Sedangkan menurut Wianda, Pertamina memiliki 400 jaringan pipa, 200 anjungan minyak dan gas (migas) serta pipa yang ada dibawah permukaan laut. Semuanya ini bertautan dengan yang lain. Termasuk peran Pertamina dalam beroperasi memenuhi kebutuhan 29 industri di wilayah Karawang dan ke PLN. Dalam sehari Pertamina memasok ke PLN sekitar 140 bilion british thermal unit per day (bbutd). (Baca juga Pembangunan Pelabuhan Cilamaya Menuai Protes)
"Untuk memenuhi PLN, operasi gas harian harus kita kirim. Karena mengaliri listrik sepertiga di pulau Jawa," terangnya. "Ini yang harus dipertimbangkan karena mereka saling terkoneksi," imbuhnya.

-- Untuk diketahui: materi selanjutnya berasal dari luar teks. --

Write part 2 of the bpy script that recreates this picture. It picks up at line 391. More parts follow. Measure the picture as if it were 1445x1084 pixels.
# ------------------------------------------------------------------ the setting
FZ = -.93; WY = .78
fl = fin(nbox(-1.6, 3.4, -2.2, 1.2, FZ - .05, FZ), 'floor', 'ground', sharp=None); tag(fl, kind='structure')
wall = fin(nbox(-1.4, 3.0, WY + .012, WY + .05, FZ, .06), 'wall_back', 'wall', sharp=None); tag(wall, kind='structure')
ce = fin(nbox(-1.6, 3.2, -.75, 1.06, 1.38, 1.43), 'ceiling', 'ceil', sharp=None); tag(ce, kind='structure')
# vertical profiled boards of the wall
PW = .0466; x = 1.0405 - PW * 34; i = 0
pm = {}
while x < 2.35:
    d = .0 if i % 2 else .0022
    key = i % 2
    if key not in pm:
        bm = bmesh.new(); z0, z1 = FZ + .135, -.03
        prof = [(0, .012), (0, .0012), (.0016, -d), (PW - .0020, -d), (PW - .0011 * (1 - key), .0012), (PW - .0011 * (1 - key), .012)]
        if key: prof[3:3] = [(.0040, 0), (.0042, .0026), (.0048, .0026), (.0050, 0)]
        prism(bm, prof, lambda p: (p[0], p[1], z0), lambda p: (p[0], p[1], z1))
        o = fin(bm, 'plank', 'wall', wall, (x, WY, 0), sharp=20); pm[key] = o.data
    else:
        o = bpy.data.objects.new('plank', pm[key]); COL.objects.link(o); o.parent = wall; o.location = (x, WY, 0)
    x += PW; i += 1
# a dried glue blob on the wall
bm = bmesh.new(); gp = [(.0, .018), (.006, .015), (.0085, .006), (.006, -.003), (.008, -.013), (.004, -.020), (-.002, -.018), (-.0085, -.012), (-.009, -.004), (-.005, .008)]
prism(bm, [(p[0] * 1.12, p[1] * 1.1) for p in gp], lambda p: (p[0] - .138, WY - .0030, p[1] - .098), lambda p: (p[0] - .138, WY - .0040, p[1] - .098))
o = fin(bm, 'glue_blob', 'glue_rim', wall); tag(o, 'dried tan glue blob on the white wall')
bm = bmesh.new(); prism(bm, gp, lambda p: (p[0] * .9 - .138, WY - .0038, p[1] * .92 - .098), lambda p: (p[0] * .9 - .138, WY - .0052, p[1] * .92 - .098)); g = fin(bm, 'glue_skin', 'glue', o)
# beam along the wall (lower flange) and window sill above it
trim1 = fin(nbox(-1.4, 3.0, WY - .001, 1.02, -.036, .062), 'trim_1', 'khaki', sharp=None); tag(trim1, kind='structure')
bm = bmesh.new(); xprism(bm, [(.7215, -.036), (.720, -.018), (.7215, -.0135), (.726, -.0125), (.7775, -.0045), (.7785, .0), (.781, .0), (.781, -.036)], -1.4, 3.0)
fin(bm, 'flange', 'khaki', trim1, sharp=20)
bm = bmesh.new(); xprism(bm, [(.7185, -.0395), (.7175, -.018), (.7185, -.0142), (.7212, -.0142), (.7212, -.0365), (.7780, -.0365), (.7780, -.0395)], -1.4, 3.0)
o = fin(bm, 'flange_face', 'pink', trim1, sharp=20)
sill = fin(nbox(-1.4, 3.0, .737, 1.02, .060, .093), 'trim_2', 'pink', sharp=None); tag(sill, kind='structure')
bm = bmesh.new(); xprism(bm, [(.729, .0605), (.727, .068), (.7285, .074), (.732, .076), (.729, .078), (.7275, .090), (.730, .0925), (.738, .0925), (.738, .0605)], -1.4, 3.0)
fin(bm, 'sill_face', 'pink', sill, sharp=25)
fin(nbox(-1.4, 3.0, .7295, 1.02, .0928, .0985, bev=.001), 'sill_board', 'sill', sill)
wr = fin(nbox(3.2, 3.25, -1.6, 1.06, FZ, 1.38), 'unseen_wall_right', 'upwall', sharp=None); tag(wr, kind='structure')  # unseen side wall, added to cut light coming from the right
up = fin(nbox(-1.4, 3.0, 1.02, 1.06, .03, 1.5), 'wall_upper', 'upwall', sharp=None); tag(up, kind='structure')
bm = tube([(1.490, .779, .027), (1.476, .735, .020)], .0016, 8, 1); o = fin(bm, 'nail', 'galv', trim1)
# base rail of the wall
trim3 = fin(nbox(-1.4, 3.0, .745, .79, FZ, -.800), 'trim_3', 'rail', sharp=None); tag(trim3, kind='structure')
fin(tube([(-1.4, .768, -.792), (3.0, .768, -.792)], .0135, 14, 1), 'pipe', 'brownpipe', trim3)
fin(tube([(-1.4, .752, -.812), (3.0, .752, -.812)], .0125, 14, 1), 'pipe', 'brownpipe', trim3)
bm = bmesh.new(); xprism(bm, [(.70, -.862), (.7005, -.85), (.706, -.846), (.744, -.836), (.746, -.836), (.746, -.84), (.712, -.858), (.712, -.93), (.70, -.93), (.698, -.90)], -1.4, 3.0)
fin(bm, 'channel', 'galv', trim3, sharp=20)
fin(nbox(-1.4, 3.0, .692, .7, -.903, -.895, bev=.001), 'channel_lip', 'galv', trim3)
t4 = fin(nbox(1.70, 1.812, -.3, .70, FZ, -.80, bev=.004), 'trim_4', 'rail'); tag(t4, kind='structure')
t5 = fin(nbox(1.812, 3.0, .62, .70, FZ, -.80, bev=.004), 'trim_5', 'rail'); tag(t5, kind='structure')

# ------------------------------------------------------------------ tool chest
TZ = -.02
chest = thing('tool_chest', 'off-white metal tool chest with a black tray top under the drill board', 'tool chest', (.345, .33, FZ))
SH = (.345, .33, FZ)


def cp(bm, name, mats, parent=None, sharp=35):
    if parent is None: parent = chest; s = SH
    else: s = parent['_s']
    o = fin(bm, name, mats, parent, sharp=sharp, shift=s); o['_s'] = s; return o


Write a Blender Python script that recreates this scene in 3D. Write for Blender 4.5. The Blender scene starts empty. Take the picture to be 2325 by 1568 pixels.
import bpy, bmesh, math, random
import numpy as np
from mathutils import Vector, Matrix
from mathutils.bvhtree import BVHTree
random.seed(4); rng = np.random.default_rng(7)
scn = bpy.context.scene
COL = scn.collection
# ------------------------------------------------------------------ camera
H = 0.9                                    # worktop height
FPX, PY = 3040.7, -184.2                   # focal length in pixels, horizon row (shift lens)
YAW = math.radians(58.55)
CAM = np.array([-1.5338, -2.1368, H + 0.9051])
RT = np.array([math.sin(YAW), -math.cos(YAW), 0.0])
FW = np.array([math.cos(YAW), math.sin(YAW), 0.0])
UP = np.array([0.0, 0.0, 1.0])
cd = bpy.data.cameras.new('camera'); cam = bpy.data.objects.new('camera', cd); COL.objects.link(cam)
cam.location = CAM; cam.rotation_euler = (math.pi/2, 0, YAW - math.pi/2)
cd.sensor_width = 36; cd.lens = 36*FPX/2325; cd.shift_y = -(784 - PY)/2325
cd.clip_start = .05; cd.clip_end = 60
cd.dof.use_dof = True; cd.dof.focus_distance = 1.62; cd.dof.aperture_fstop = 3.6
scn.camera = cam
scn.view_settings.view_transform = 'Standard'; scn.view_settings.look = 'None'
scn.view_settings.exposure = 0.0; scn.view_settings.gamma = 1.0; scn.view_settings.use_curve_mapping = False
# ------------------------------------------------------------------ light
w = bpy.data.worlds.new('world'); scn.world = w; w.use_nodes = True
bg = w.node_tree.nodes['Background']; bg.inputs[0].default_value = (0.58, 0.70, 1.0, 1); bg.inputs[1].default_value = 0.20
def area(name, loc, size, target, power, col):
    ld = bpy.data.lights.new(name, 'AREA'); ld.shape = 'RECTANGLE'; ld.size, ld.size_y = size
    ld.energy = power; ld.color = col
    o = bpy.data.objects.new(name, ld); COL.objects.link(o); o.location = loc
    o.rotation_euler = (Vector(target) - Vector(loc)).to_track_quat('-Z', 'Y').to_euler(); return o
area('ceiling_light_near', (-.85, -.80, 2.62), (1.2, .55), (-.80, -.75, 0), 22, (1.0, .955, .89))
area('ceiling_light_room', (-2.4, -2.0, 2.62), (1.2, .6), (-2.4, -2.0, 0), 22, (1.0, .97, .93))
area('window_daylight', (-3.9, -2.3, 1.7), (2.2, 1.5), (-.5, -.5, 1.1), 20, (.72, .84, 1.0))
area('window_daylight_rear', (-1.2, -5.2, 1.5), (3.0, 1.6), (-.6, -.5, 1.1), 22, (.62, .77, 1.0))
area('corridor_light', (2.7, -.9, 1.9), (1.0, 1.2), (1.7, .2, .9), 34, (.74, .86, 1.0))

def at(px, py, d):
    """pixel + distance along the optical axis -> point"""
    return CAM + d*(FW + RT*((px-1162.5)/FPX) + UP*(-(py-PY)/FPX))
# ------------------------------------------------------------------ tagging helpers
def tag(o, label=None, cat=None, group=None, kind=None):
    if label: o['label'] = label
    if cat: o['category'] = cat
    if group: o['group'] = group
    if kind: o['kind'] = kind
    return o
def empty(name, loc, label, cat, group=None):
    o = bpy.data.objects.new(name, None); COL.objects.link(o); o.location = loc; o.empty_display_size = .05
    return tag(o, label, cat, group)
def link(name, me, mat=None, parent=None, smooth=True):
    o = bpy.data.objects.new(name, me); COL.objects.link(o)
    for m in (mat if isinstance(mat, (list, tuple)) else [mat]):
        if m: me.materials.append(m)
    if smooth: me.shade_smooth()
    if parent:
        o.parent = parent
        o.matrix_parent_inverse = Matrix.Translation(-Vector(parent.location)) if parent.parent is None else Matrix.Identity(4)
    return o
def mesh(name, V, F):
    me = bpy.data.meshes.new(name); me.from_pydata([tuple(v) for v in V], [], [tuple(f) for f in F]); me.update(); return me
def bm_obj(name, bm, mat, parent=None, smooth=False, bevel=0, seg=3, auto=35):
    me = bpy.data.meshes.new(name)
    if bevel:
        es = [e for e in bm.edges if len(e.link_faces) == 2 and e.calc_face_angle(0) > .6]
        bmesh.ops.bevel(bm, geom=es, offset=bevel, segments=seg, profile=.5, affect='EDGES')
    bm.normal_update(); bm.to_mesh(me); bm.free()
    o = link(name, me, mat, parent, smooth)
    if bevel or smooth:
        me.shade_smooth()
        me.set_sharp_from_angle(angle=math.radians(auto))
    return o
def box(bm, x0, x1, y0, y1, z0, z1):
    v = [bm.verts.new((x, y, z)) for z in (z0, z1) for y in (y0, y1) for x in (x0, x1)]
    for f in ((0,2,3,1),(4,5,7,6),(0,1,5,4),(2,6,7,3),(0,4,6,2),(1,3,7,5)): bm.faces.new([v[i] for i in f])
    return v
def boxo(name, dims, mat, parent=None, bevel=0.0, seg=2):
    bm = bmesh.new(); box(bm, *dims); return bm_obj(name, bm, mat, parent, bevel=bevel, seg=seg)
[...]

Sementara untuk mencegah pemberhentian operasi gas, Pertamina harus membuat koneksi pipa baru. Yang berarti membangun membutuhkan biaya dan juga waktu yang tidak sedikit. Belum lagi faktor keselamatan yang harus dipertimbangkan juga oleh pemerintah. (Baca juga Kebimbangan Masa Depan Pelabuhan Cilamaya)
"Bikin koneksi pipa baru, minyak ada penampungan dan pipa baru. Dari 200 anjungan lepas pantai selama 2011-2014 ada 53 kapal mengalami gangguan ada yang sampai terdampar. Hal tersebut yang bisa menimbulkan resiko rusaknya pipa gas Pertamina," tutupnya.